UNITED STATES

SECURITIES AND EXCHANGE COMMISSION 

Washington, D.C. 20549

 ____________________________

 

FORM 1-U

 

Current Report Pursuant To Regulation A

 

Date of Report: April 29, 2020 

(Date of earliest event reported)

  

Denim.LA, Inc.

(Exact name of registrant as specified in its charter)

 

Delaware 46-1942864
(State or other jurisdiction of incorporation or organization (I.R.S. Employer Identification No.)
   
537 S. Broadway, Suite 600  
Los Angeles, CA 90013
(Address of principal executive offices (Zip Code)
   
(888) 246-7163
Registrant’s telephone number, including area code
   

Series A Preferred Stock

Series A-2 Preferred Stock

Series A-3 Preferred Stock

(Title of each class of securities issued pursuant to Regulation A)

 

 

 

 

 

Item 1. Fundamental Changes

 

On April 29, 2020 Denim.LA, Inc., a Delaware corporation (the “Company”), entered into a Stock Purchase Agreement (the “Purchase Agreement”) with Richard Antonoff, Frank Georges, and Jack Georges (the “Sellers”), owners of all of the shares of capital stock of Jack George’s Inc., a New Jersey corporation (“JG”).

 

The purchase price for the shares of JG is to be paid in cash and in shares of Common Stock of the Company (the “Company Shares”), calculated as follows and subject to adjustment pursuant to the terms of the Purchase Agreement: Seven Million Five Hundred Thousand Dollars ($7,500,000) in cash and shares of the Company’s common stock which shall be a number of Company Shares equal to the lesser of (i) $1,500,000 at a per share price equal to the per share price of the Company’s common stock sold in the initial firm commitment public offering of the Company’s common stock on the Nasdaq Capital Market of the NYSE American, as the case may be (the “IPO”), or (ii) 0.9% of the Company’s Common Stock outstanding after issuance on a fully diluted and fully converted basis (which is currently estimated to be 178,605 shares based on 20,000,000 shares to be outstanding on a fully converted and fully-diluted basis, after issuance of the Company Shares).

 

If at that date which is one year from the Closing Date of the Purchase Agreement, the product of the number of Company Shares issued under the Purchase Agreement multiplied by the then closing price per share of the common stock of the Company as quoted on the Nasdaq or NYSE American, as the case may be, less the value of any Company Shares cancelled further to Article VII of the Purchase Agreement, does not exceed One Million Five Hundred Thousand Dollars ($1,500,000), then the Company shall issue to the Sellers an additional aggregate number of shares of Company Common Stock equal to the valuation shortfall at a per share price equal to the then closing price per share of the common stock of the Company as quoted on the Nasdaq or NYSE American, as the case may be.
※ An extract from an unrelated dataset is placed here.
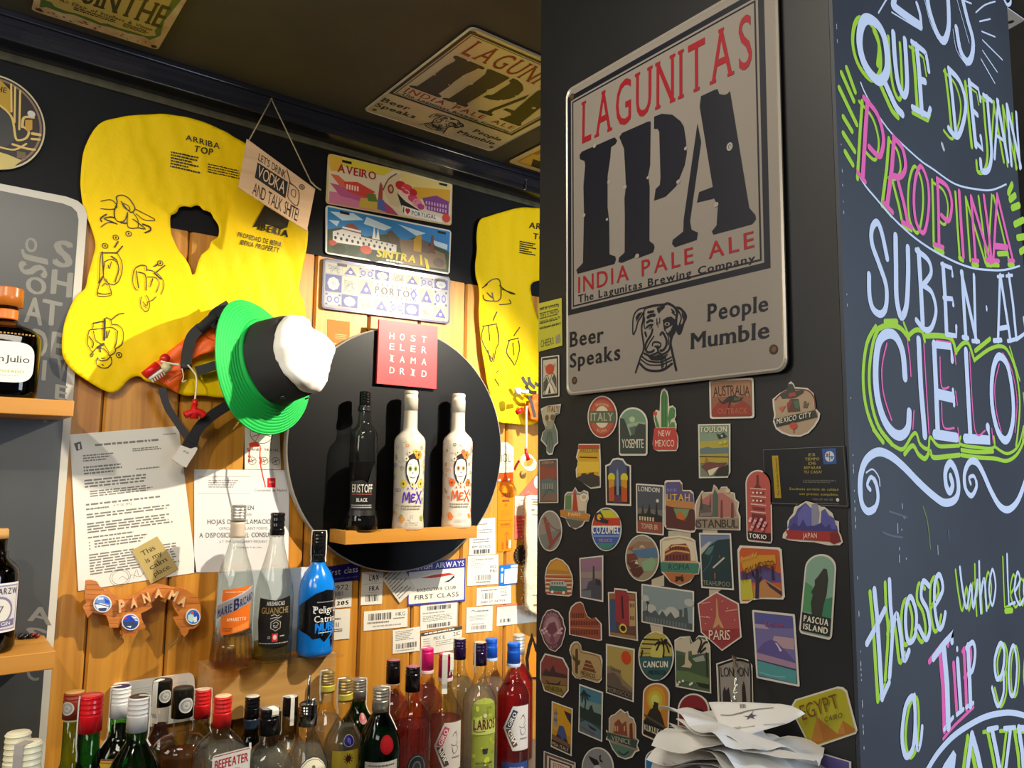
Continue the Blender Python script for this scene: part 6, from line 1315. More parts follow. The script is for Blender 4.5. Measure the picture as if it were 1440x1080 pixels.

Concurrently, the Company will cause an equivalent number of shares of common stock or common stock equivalents of the Company held by affiliated stockholders of Company prior to the IPO to be cancelled pro rata in proportion to the number of shares of common stock or common stock equivalents of the Company held by each of them.

 

The obligations of each party to consummate the transactions contemplated by the Purchase Agreement are predicate on the closing of the IPO on or before December 31, 2020. Should the IPO not occur by that date, either the Company or the Sellers may terminate the Purchase Agreement.

 

 

 

 

SIGNATURES

 

Pursuant to the requirements of Regulation A, the issuer has duly caused this report to be signed on its behalf by the undersigned, thereunto duly authorized.

 

Denim L.A., Inc.  
     
By:   /s/ John “Hil” Davis  
     
Hil Davis, Chief Executive Officer of Denim L.A., Inc.  

 

Date: April 29, 2020

 

Exhibit Index

 

Exhibit No. Description
6.1

Stock Purchase Agreement dated as of April 29, 2020 by and between Richard Antonoff, Frank Georges, and Jack Georges, on the one hand, and Denim.LA, Inc., a Delaware corporation, on the other hand. (Schedules and exhibits have been omitted. The Company hereby undertakes to furnish supplemental copies of any of the omitted schedules and exhibits upon request by the Securities and Exchange Commission.)